Cotton warehouses and docks extend for a mile along the Mahmudiyeh Canal connecting the port of Alexandria with the Nile River, and the prosperity of the city rises and falls with the price of cotton in the world’s markets.
Nubian women sell fruit and flowers on the streets of Alexandria to-day, but once their kings ruled all Egypt and defeated the armies of Rome. They became early converts to Christianity but later adopted Mohammedanism.
The Egypt of to-day is a land of mighty hotels and multitudinous tourists. For years it has been estimated that Americans alone spend several million dollars here every winter, and the English, French, and other tourists almost as much. It is said that in the average season ten thousand Americans visit the Nile valley and that it costs each one of them at least ten dollars for every day of his stay.
When I first visited this country the donkey was the chief means of transport, and men, women, and children went about on long-eared beasts, with Arab boys in blue gowns following behind and urging the animals along by poking sharp sticks into patches of bare flesh, as big as a dollar, which had been denuded of skin for the purpose. The donkey and the donkey boy are here still, but I can get a street car in Alexandria that will take me to any part of the town, and I frequently have to jump to get out of the way of an automobile. There are cabs everywhere, both Alexandria and Cairo having them by thousands.
The new hotels are extravagant beyond description. In the one where I am now writing the rates are from eighty to one hundred piastres per day. Inside its walls I am as far from Old Egypt as I would be in the Waldorf Astoria in New York. The servants are French-speaking Swiss in “swallow-tails”, with palms itching for fees just as do those of their class in any modern city. In my bedroom there is an electric bell, and I can talk over the telephone to our Consul General at Cairo. On the register of the hotel, which is packed with guests, I see names of counts by the score and lords by the dozen. The men come to dinner in steel-pen coats and the women in low-cut evening frocks of silk and satin. There is a babel of English, French, and German in the lounge while the guests drink coffee after dinner, and the only evidences one perceives of a land of North Africa and the Moslems are the tall minarets which here and there reach above the other buildings of the city, and the voices of the muezzins as they stand beneath them and call the Mohammedans to prayer.

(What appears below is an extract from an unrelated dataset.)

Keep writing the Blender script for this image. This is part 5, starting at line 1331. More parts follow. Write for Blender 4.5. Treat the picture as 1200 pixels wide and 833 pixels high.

The financial changes that I have mentioned are by no means confined to the Christians. The natives have been growing rich, and the Mohammedans for the first time in the history of Egypt have been piling up money. Since banking and money lending are contrary to the Koran, the Moslems invest their surplus in real estate, a practice which has done much to swell all land values.
Egypt is still a country of the Egyptians, notwithstanding the overlordship of the British and the influx of foreigners. It has now more than ten million people. Of these, three out of every four are either Arabs or Copts. Most of them are Mohammedans, although there are, all told, something like eight hundred and sixty thousand Copts, descendants of the ancient Egyptians, who have a rude kind of Christianity, and are, as a body, better educated and wealthier than the Mussulmans.
The greater part of the foreign population of Egypt is to be found in Alexandria and Cairo, and in the other towns of the Nile valley, as well as in Suez and Port Said. There are more of the Greeks than of any other nation. For more than two thousand years they have been exploiting the Egyptians and the Nile valley and are to-day the sharpest, shrewdest, and most unscrupulous business men in it. They do much of the banking and money lending and until the government established banks of its own and brought down the interest rate they demanded enormous usury from the Egyptian peasants. It is said that they loaned money on lands and crops at an average charge of one hundred and fifty per cent. per annum.